In the end, nobody was opposed to opening the road, rather they questioned the reason traffic would access the development directly from Highway 52 instead of Hirschfeld Road.

Municipal councillors and members of the public cited several times that the Hirschfeld access would be safer.

Alan Klippenstein, Director of Real Estate Development with Schinkel Properties, noted that was the initial plan.
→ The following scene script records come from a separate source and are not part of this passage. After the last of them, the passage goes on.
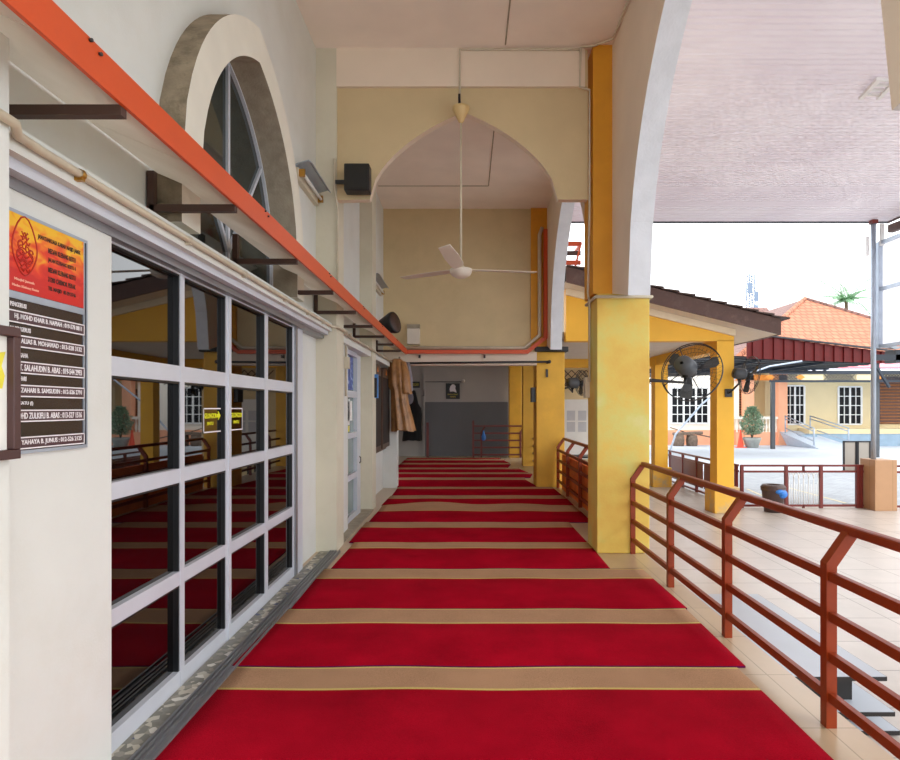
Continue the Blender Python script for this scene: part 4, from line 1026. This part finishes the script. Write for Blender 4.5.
# carport
t = thing('carport', 'dark zinc carport with maroon ribbed front board across the lot', 'carport', (13, 27, -.56))
A, Bq, Cq, D = Vector((6.0, 23.4, 3.72)), Vector((18.2, 26.1, 3.52)), Vector((16.2, 31.0, 3.42)), Vector((6.0, 31.0, 3.05))
def carp(u, v, dz=0): return A.lerp(Bq, u).lerp(D.lerp(Cq, u), v) + Vector((0, 0, dz))
b = B(); n = 22
for i in range(n):
    v0, v1 = i/n, (i+1)/n; mi = 1 if i % 4 == 2 else 0; zz = .0 if i % 2 else .04
    q = [carp(0, v0, zz), carp(1, v0, zz), carp(1, v1, zz), carp(0, v1, zz)]; b.add(q + [p + Vector((0, 0, .05)) for p in q], [(0, 1, 2, 3), (7, 6, 5, 4), (0, 4, 5, 1), (1, 5, 6, 2), (2, 6, 7, 3), (3, 7, 4, 0)], mi)
b.build('roof_sheet', [m_zinc, m_zincl], t)
for v in (.5,):
    b = B(); b.beam(carp(0, v, -.02), carp(1, v, -.02), .08).beam(carp(0, v, -.16), carp(1, v, -.16), .08)
    for k in range(24): b.beam(carp(k/24, v, -.16 if k % 2 else -.02), carp((k+1)/24, v, -.02 if k % 2 else -.16), .05)
    b.build('truss', m_navy, t)
for u in (.25, .5, .75): B().beam(carp(u, 0, -.05), carp(u, 1, -.05), .08).build('purlin', m_navy, t)
P0, P1 = Vector((11.2, 24.0, 3.6)), Vector((18.2, 26.1, 3.56))
b = B(); n = 28
for i in range(n):
    a, c = P0.lerp(P1, i/n), P0.lerp(P1, (i+1)/n); h0, h1 = .95-.46*i/n, .95-.46*(i+1)/n; dy = -.05 if i % 2 else 0
    q = [a+Vector((0, dy, -.02)), c+Vector((0, dy, -.02)), c+Vector((0, dy, h1)), a+Vector((0, dy, h0))]; b.prism(q, (0, .05, 0))
b.build('front_board', m_maroon, t)
B().beam(P0+Vector((-.3, -.1, 1.0)), P1+Vector((.2, -.1, .53)), .16, .06).build('ridge_cap', m_blackm, t)
B().beam((17.6, 25.9, 3.5), (18.3, 26.0, 2.5), .10).build('brace', m_navy, t)
for u, v in ((.98, .03), (.02, .97), (.02, .03)):
    p = carp(u, v); B().box(p.x-.07, p.x+.07, p.y-.07, p.y+.07, -.56, p.z).build('post', m_dkgrey, t)
o = B().tube([(7.6, 23, -.56), (8.0, 23, .6), (9.0, 23, 1.75), (10.2, 23, 2.7), (11.6, 23, 3.2), (13.0, 23.3, 3.42)], .035, 8).build('curved_tube', m_galv); tag(o, 'curved pale steel tube rising behind the big wall fan', 'pole')
# pots, cone, logs, ramp
t = thing('potted_shrub', 'bushy sage green shrub in a grey pot by the porch', 'potted plant', (16.0, 32.6, -.56))
q = 32.6/600; px = (752-467)*q
B().lathe([(.01, -.56), (.30, -.56), (.42, -.16), (.46, -.12), (.46, .0), (.40, .0), (.38, -.08), (.01, -.08)], (px, 32.6, 0), 18).build('pot', m_pot, t)
b = B()
for k in range(7): a = k*.9; b.tube([(px, 32.6, -.1), (px+.12*cos(a), 32.6+.12*sin(a), .5), (px+.35*cos(a), 32.6+.35*sin(a), 1.1+.05*k)], [.03, .02, .01], 5)
b.build('stem', m_trunk, t)
b = B()
for k in range(1500):
    a = random.random()*2*pi; z = random.random(); r = (.22+.40*sin(pi*min(1, z*.9+.15)))*sqrt(random.random())
    c = Vector((px + r*cos(a), 32.6 + r*sin(a), .12 + z*1.48)); d = Vector((random.uniform(-1, 1), random.uniform(-1, 1), random.uniform(.1, 1))).normalized(); w = d.cross(Vector((0, .3, 1))).normalized()*.035
    b.add([c, c+d*.08+w, c+d*.19, c+d*.08-w], [(0, 1, 2, 3)])
b.build('foliage', m_leaf, t, recalc=False)
t = thing('traffic_cone', 'orange traffic cone beside the grey plant pot', 'cone', ((742-467)*q, 32.6, -.56))
cx = (740.5-467)*q
B().lathe([(.17, -.52), (.03, .42), (.01, .43)], (cx, 32.6, 0), 14).build('cone', m_cone, t); box('base', m_cone, (cx-.24, cx+.24, 32.36, 32.84, -.56, -.51), t)
t = thing('log_bench', 'rough grey log bench on stone blocks by the peach wall', 'bench', (12.4, 34, -.56))
B().beam((11.7, 34.0, .13), (13.3, 34.0, .20), .5, .16).build('plank', m_log, t, .04)
for x in (12.0, 12.75): B().lathe([(.01, -.56), (.30, -.56), (.33, -.2), (.28, .06), (.01, .08)], (x, 34.0, 0), 9).build('stone_block', m_log, t)
B().tube([(13.0, 34, .12), (13.8, 33.9, -.05), (14.4, 33.8, -.2)], .04, 6).tube([(11.5, 34, .5), (12.3, 34, .25)], .03, 5).build('branch', m_log, t)
t = thing('ramp', 'pale blue ramp with steel handrails up to the cream house', 'ramp', (19, 33, -.56))
B().prism([(18.3, 31.6, -.555), (20.6, 31.6, -.555), (20.6, 31.6, -.53), (18.3, 31.6, -.53)], (0, .02, 0)).add([(18.45, 31.4, -.55), (20.6, 31.4, -.55), (19.6, 34.8, .28), (18.0, 34.8, .28), (18.45, 34.8, -.56), (20.6, 34.8, -.56)], [(0, 1, 2, 3), (0, 3, 4), (1, 5, 2), (3, 2, 5, 4)]).build('ramp_slab', m_ramp, t)
for xa, ya, xb, yb in ((18.2, 34.3, 18.5, 32.0), (19.62, 34.3, 20.35, 32.0)):
    za, zb = .2, -.42; b = B()
    for dz in (.95, .78, .25): b.tube([(xa, ya, za+dz), (xb, yb, zb+dz)], .03, 6)
    for x, y, z in ((xa, ya, za), (xb, yb, zb)): b.tube([(x, y, z-.05), (x, y, z+.97)], .035, 6)
    b.build('handrail', m_galv, t)
# palm + tower
t = thing('palm_tree', 'feathery palm crown showing above the orange tiled roof', 'tree', (31.6, 50, -.56))
B().tube([(31.6, 50, -.56), (31.7, 50, 5), (31.6, 50, 10.6)], [.22, .17, .13], 8).build('trunk', m_trunk, t)
for k in range(15):
    a = 2*pi*k/15 + .2; el = .15 + .9*((k*7) % 5)/5; b = B(); pts = []
    for i in range(11):
        s = i/10; rr = 2.4*s*cos(el*(1-s*.6)); z = 10.6 + 2.8*s*sin(el) - 1.5*s*s*(1.2-el)
        pts.append(Vector((31.6+rr*cos(a), 50+rr*sin(a), z)))
    b.tube(pts, .03, 4)
    for i in range(1, 11):
        d = (pts[i]-pts[i-1]).normalized(); w = d.cross(Vector((0, 0, 1))).normalized()
        for s in (-1, 1):
            for off in (0, .5):
                p = pts[i-1].lerp(pts[i], off); e = p + (w*s*.7 + d*.35 + Vector((0, 0, -.25)))*.75*(1.15-i/11)
                b.add([p, p.lerp(e, .5)+d*.06, e, p.lerp(e, .5)-d*.06], [(0, 1, 2, 3)])
    b.build('frond', m_leaf2, t, recalc=False)
t = thing('radio_tower', 'distant thin lattice radio tower against the white sky', 'tower', (52, 110, -.66))
b = B()
for s in (-1, 1):
    for r in (-1, 1): b.beam((52+s*1.0, 110+r*1.0, -.66), (52+s*.45, 110+r*.45, 26), .14)
for k in range(18):
    z0, z1 = k*1.45, (k+1)*1.45; w0, w1 = 1-.55*z0/26, 1-.55*z1/26
    for r in (-1, 1): b.beam((52-w0, 110+r*w0, z0), (52+w1, 110+r*w1, z1), .09).beam((52+w0, 110+r*w0, z0), (52-w1, 110+r*w1, z1), .09)
b.build('mast', m_tower, t)
for k, (z, dx) in enumerate(((21, .6), (22.5, -.6), (18.5, .5))): B().box(52+dx-.35, 52+dx+.35, 108.9, 109.2, z, z+1.8).build('antenna', m_tower, t)
B().tube([(52.3, 110, 26), (52.3, 110, 27.2)], .05, 5).build('lightning_rod', m_tower, t)
SKY, SUN, EXPO = 2.0, .8, 0.55
# ================================================================== LIGHT + CAMERA
w = bpy.data.worlds.new('overcast_sky'); sc.world = w; w.use_nodes = True
bg = w.node_tree.nodes['Background']; bg.inputs[0].default_value = (.94, .97, 1.0, 1); bg.inputs[1].default_value = SKY
L_ = bpy.data.lights.new('hazy_sun', 'SUN'); L_.energy = SUN; L_.angle = radians(25); L_.color = (1, .95, .88)
so = bpy.data.objects.new('hazy_sun', L_); COL.objects.link(so)
d = Vector((-.62, .52, -.60)); so.rotation_euler = d.to_track_quat('-Z', 'Y').to_euler()
cd = bpy.data.cameras.new('camera'); cam = bpy.data.objects.new('camera', cd); COL.objects.link(cam)
cd.sensor_width = 36; cd.lens = 24; cd.clip_end = 400
cam.location = (0, 0, 1.6); cam.rotation_euler = (pi/2, 0, 0)
cd.shift_x = (450-467)/900; cd.shift_y = (408-380)/900
sc.camera = cam
vs_ = sc.view_settings; vs_.view_transform = 'Standard'; vs_.look = 'None'; vs_.gamma = 1; vs_.use_curve_mapping = False; vs_.exposure = EXPO
sc.cycles.max_bounces = 12; sc.cycles.diffuse_bounces = 8; sc.cycles.sample_clamp_indirect = 10
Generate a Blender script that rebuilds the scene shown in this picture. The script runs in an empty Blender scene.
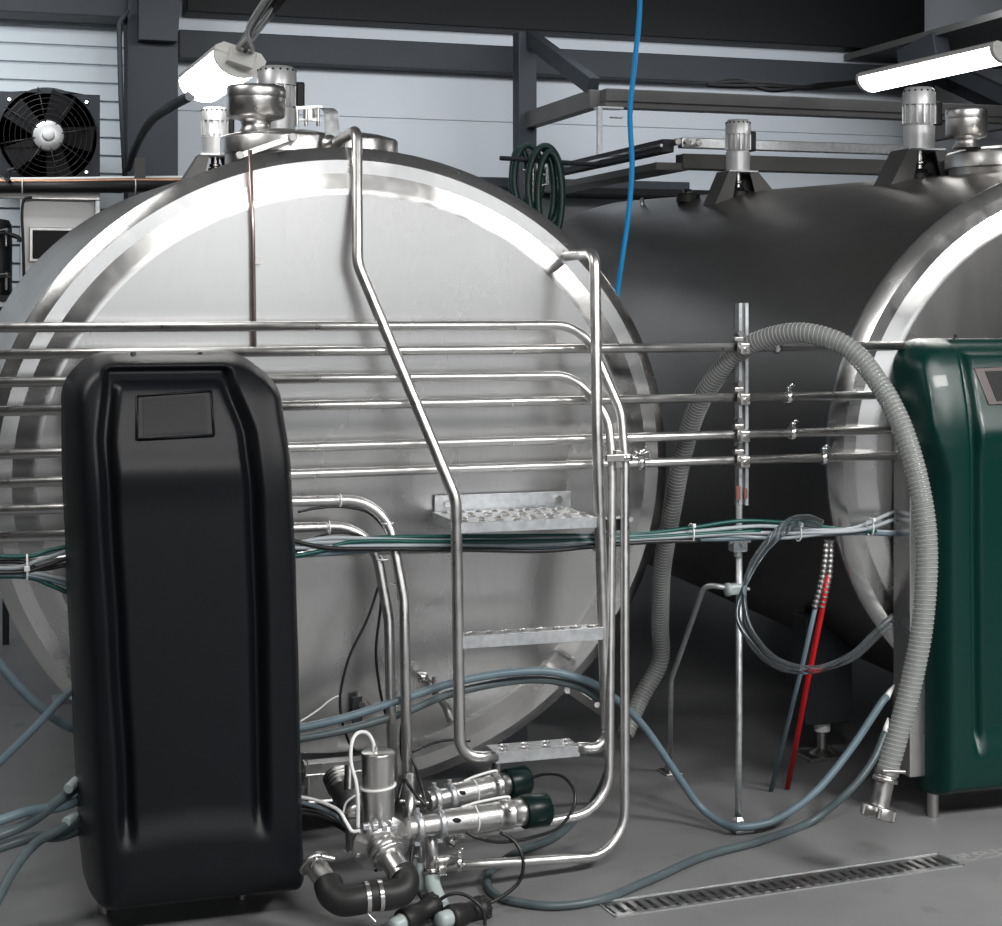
import bpy, bmesh, math, random
from mathutils import Vector, Matrix
random.seed(7)
C = bpy.context.scene.collection
PI = math.pi
F, CX, HY, EYE = 1690.0, 501.0, 309.0, 1.55
YAW = math.atan2(1690, 5179)
SN, CS = math.sin(YAW), math.cos(YAW)

# ---------------------------------------------------------------- survey helpers (photo bearings -> metres in the hall)
def ray(px, py):
    u = (px-CX)/F; v = (HY-py)/F
    return Vector((u*CS+SN, -u*SN+CS, v))
def at(px, py, Y):
    d = ray(px, py); t = Y/d.y
    return Vector((d.x*t, Y, EYE+d.z*t))
def atz(px, py, z):
    d = ray(px, py); t = (z-EYE)/d.z
    return Vector((d.x*t, d.y*t, z))
def pl(lst, Y=None):
    """points (px,py[,Y]) ; Y given as ('z',h) means lying at height h"""
    out = []
    for p in lst:
        y = p[2] if len(p) > 2 else Y
        out.append(atz(p[0], p[1], y[1]) if isinstance(y, tuple) else at(p[0], p[1], y))
    return out

# ---------------------------------------------------------------- curves
def spline(P, seg=10):
    P = [Vector(p) for p in P]
    if len(P) < 3: return P
    Q = [P[0]*2-P[1]]+P+[P[-1]*2-P[-2]]
    out = []
    for i in range(1, len(Q)-2):
        a, b, c, d = Q[i-1:i+3]
        for k in range(seg):
            t = k/seg
            out.append(.5*((2*b)+(c-a)*t+(2*a-5*b+4*c-d)*t*t+(3*b-a-3*c+d)*t**3))
    out.append(P[-1]); return out
def fillet(P, R, seg=8):
    P = [Vector(p) for p in P]; out = [P[0]]
    for i in range(1, len(P)-1):
        a, b, c = P[i-1], P[i], P[i+1]
        r = R[i-1] if isinstance(R, (list, tuple)) else R
        u = (a-b); v = (c-b); lu, lv = u.length, v.length; u.normalize(); v.normalize()
        ang = u.angle(v)
        if ang > PI-.01: out.append(b); continue
        t = min(r/math.tan(ang/2), lu*.49, lv*.49)
        p0, p1 = b+u*t, b+v*t
        rr = t*math.tan(ang/2); ctr = b+(u+v).normalized()*(rr/math.sin(ang/2))
        e0, e1 = p0-ctr, p1-ctr; tot = e0.angle(e1)
        for k in range(seg+1):
            s = k/seg
            w = (e0*math.sin((1-s)*tot)+e1*math.sin(s*tot))/math.sin(tot)
            out.append(ctr+w)
    out.append(P[-1]); return out
def resample(P, step):
    out = [P[0]]; acc = 0
    for a, b in zip(P, P[1:]):
        L = (b-a).length; pos = step-acc
        while pos <= L:
            out.append(a+(b-a)*(pos/L)); pos += step
        acc = (acc+L) % step if L else acc
    out.append(P[-1]); return out

# ---------------------------------------------------------------- mesh builder
class MB:
    def __init__(s): s.v = []; s.f = []; s.sm = []
    def add(s, vs, fs, smooth=True, M=None):
        o = len(s.v)
        s.v += [(M @ Vector(v)) if M else Vector(v) for v in vs]
        s.f += [tuple(i+o for i in f) for f in fs]; s.sm += [smooth]*len(fs)
        return s
    def box(s, lo, hi, bev=0, M=None):
        bm = bmesh.new(); bmesh.ops.create_cube(bm, size=1)
        c = (Vector(lo)+Vector(hi))/2; d = Vector(hi)-Vector(lo)
        for v in bm.verts: v.co = Vector((v.co.x*d.x, v.co.y*d.y, v.co.z*d.z))+c
        if bev: bmesh.ops.bevel(bm, geom=list(bm.edges), offset=min(bev, min(abs(x) for x in d)*.45), segments=2, affect='EDGES', profile=.5)
        bm.verts.index_update()
        s.add([v.co.copy() for v in bm.verts], [[v.index for v in f.verts] for f in bm.faces], False, M); bm.free(); return s
    def beam(s, a, b, w, h, up=(0, 0, 1), bev=0):
        a, b = Vector(a), Vector(b); d = b-a; L = d.length; d.normalize()
        u = Vector(up); x = d.cross(u).normalized(); z = x.cross(d)
        M = Matrix((x, d, z)).transposed().to_4x4(); M.translation = a
        return s.box((-w/2, 0, -h/2), (w/2, L, h/2), bev, M)
    def tube(s, P, r, n=12, cap=True, rf=None):
        P = [Vector(p) for p in P]
        Q = [P[0]]
        for p in P[1:]:
            if (p-Q[-1]).length > 1e-5: Q.append(p)
        P = Q; T = []
        for i in range(len(P)):
            T.append((P[min(i+1, len(P)-1)]-P[max(i-1, 0)]).normalized())
        ref = Vector((0, 0, 1)) if abs(T[0].z) < .9 else Vector((1, 0, 0))
        x = T[0].cross(ref).normalized(); vs = []; fs = []
        for i, (p, t) in enumerate(zip(P, T)):
            x = (x-t*x.dot(t)).normalized(); y = t.cross(x)
            rr = rf(i, len(P)) if rf else r
            for k in range(n):
                a = 2*PI*k/n; vs.append(p+(x*math.cos(a)+y*math.sin(a))*rr)
        for i in range(len(P)-1):
            for k in range(n):
                k2 = (k+1) % n
                fs.append((i*n+k, i*n+k2, (i+1)*n+k2, (i+1)*n+k))
        s.add(vs, fs, True)
        if cap:
            o = len(s.v)-len(vs)
            s.f += [tuple(o+k for k in reversed(range(n))), tuple(o+(len(P)-1)*n+k for k in range(n))]; s.sm += [False, False]
        return s
    def lathe(s, o, axis, prof, n=32, sx=1.0, flat=False, xd=None, spin=0):
        """prof: (t along axis, radius); a repeated point makes a crisp edge"""
        o = Vector(o); w = Vector(axis).normalized()
        ref = Vector(xd) if xd else (Vector((1, 0, 0)) if abs(w.x) < .9 else Vector((0, 1, 0)))
        x = (ref-w*ref.dot(w)).normalized(); y = w.cross(x); rings = []
        vs = []; fs = []
        for (t, r) in prof:
            for k in range(n):
                a = 2*PI*k/n+spin
                vs.append(o+w*t+(x*math.cos(a)*sx+y*math.sin(a))*max(r, 1e-4))
        for i in range(len(prof)-1):
            if prof[i] == prof[i+1]: continue
            for k in range(n):
                k2 = (k+1) % n
                fs.append((i*n+k, i*n+k2, (i+1)*n+k2, (i+1)*n+k))
        s.add(vs, fs, not flat); return s
    def cyl(s, a, b, r, n=24, bev=None, r2=None):
        a, b = Vector(a), Vector(b); L = (b-a).length; r2 = r if r2 is None else r2
        e = min(r, r2, L)*.08 if bev is None else bev
        return s.lathe(a, b-a, [(0, 0), (0, r-e), (0, r-e), (e, r), (e, r), (L-e, r2), (L-e, r2), (L, r2-e), (L, r2-e), (L, 0)], n)
    def prism(s, poly, d, bev=0):
        """poly: list of points (world), extruded by vector d"""
        bm = bmesh.new(); vs = [bm.verts.new(p) for p in poly]; f = bm.faces.new(vs)
        r = bmesh.ops.extrude_face_region(bm, geom=[f])
        for v in r['geom']:
            if isinstance(v, bmesh.types.BMVert): v.co += Vector(d)
        bmesh.ops.recalc_face_normals(bm, faces=bm.faces)
        if bev: bmesh.ops.bevel(bm, geom=list(bm.edges), offset=bev, segments=2, affect='EDGES', profile=.5)
        bm.verts.index_update()
        s.add([v.co.copy() for v in bm.verts], [[v.index for v in f.verts] for f in bm.faces], False); bm.free(); return s
    def sphere(s, c, r, n=16, sc=(1, 1, 1)):
        prof = [(-r*math.cos(PI*i/10), r*math.sin(PI*i/10)) for i in range(11)]
        o = len(s.v); s.lathe((0, 0, 0), (0, 0, 1), prof, n)
        for i in range(o, len(s.v)):
            v = s.v[i]; s.v[i] = Vector((v.x*sc[0], v.y*sc[1], v.z*sc[2]))+Vector(c)
        return s
    def build(s, name, m, parent=None, local=False):
        me = bpy.data.meshes.new(name); o = bpy.data.objects.new(name, me)
        off = Vector((0, 0, 0))
        if not local:
            q = parent
            while q: off += q.location; q = q.parent
        if not parent and not local:
            lo = Vector([min(v[i] for v in s.v) for i in range(3)]); hi = Vector([max(v[i] for v in s.v) for i in range(3)])
            off = Vector(((lo.x+hi.x)/2, (lo.y+hi.y)/2, lo.z)); o.location = off
        me.from_pydata([v-off for v in s.v], [], s.f)
        me.polygons.foreach_set('use_smooth', s.sm)
        bm = bmesh.new(); bm.from_mesh(me)
        bmesh.ops.remove_doubles(bm, verts=bm.verts, dist=1e-6) if False else None
        bmesh.ops.recalc_face_normals(bm, faces=bm.faces); bm.to_mesh(me); bm.free()
        me.materials.append(m); C.objects.link(o)
        if parent: o.parent = parent
        return o
def tag(o, label=None, cat=None, group=None, kind=None):
    if label: o['label'] = label
    if cat: o['category'] = cat
    if group: o['group'] = group
    if kind: o['kind'] = kind
    return o
def thing(name, label, cat, loc, group=None):
    o = bpy.data.objects.new(name, None); o.empty_display_size = .05
    C.objects.link(o); o.location = loc
    return tag(o, label, cat, group)
def copy_tree(o, parent=None):
    c = o.copy(); C.objects.link(c); c.parent = parent
    for ch in [x for x in bpy.data.objects if x.parent == o]: copy_tree(ch, c)
    return c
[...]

Since Steinbach has control of that road, city council was asked for permission, which was denied.

The access plan was re-worked and the access roads were connected to Hunter Drive and Deerfoot Trail.

Steinbach city council is not in the good books of some La Broquerie municipal councillors.


Residents of Eastgate Drive objected to that plan due to the increased traffic that would be forced to drive through their neighbourhood.

The newest plan shows one access road connected to Hunter Drive and the main access road will connect to Eastgate Drive, just south of Highway 52. This will require the current Eastgate access to Highway 52 to be moved west. Manitoba Transportation and Infrastructure is working out those details.2022 03 30 131025Current plan shows the newly approved road connecting to Hunter Drive on the south and to a public road that will connect with Eastgate Drive, just south of Highway 52. (Supplied by Schinkel Properties)

Klippenstein pointed out that Schinkel Properites is working with school divisions to work out the safest bus stops in this new development which will also accomodate students living along Eastgate Drive. He said the current plan will  separate traffic between the two developments.

La Broquerie council had no answers to the many questions on why Steinbach was refusing to work with a neighbouring municipality on a project that would benefit the city as most of the traffic would be going to Steinbach, for work or for shopping.

“It’s not right,” said deputy reeve Ivan Normandeau. “It’s frustrating on our part.”

Reeve Lewis Weiss suggested everyone might want to attend a Steinbach city council meeting to find out why the city refused safer access to this new development.

Councillors also wondered why the city consistently refuses to cooperate with any of La Broquerie’s plans for growth and progress.

“This council does not object to subdivisions that Steinbach does,” said councillor Laurent Tetrault. He expects the increased traffic flow along Highway 52 might be enough to urge the province to extend the twinning of the highway toward La Broquerie.

At the end of the hearing, there was no opposition to the road opening, and the application was approved by La Broquerie council.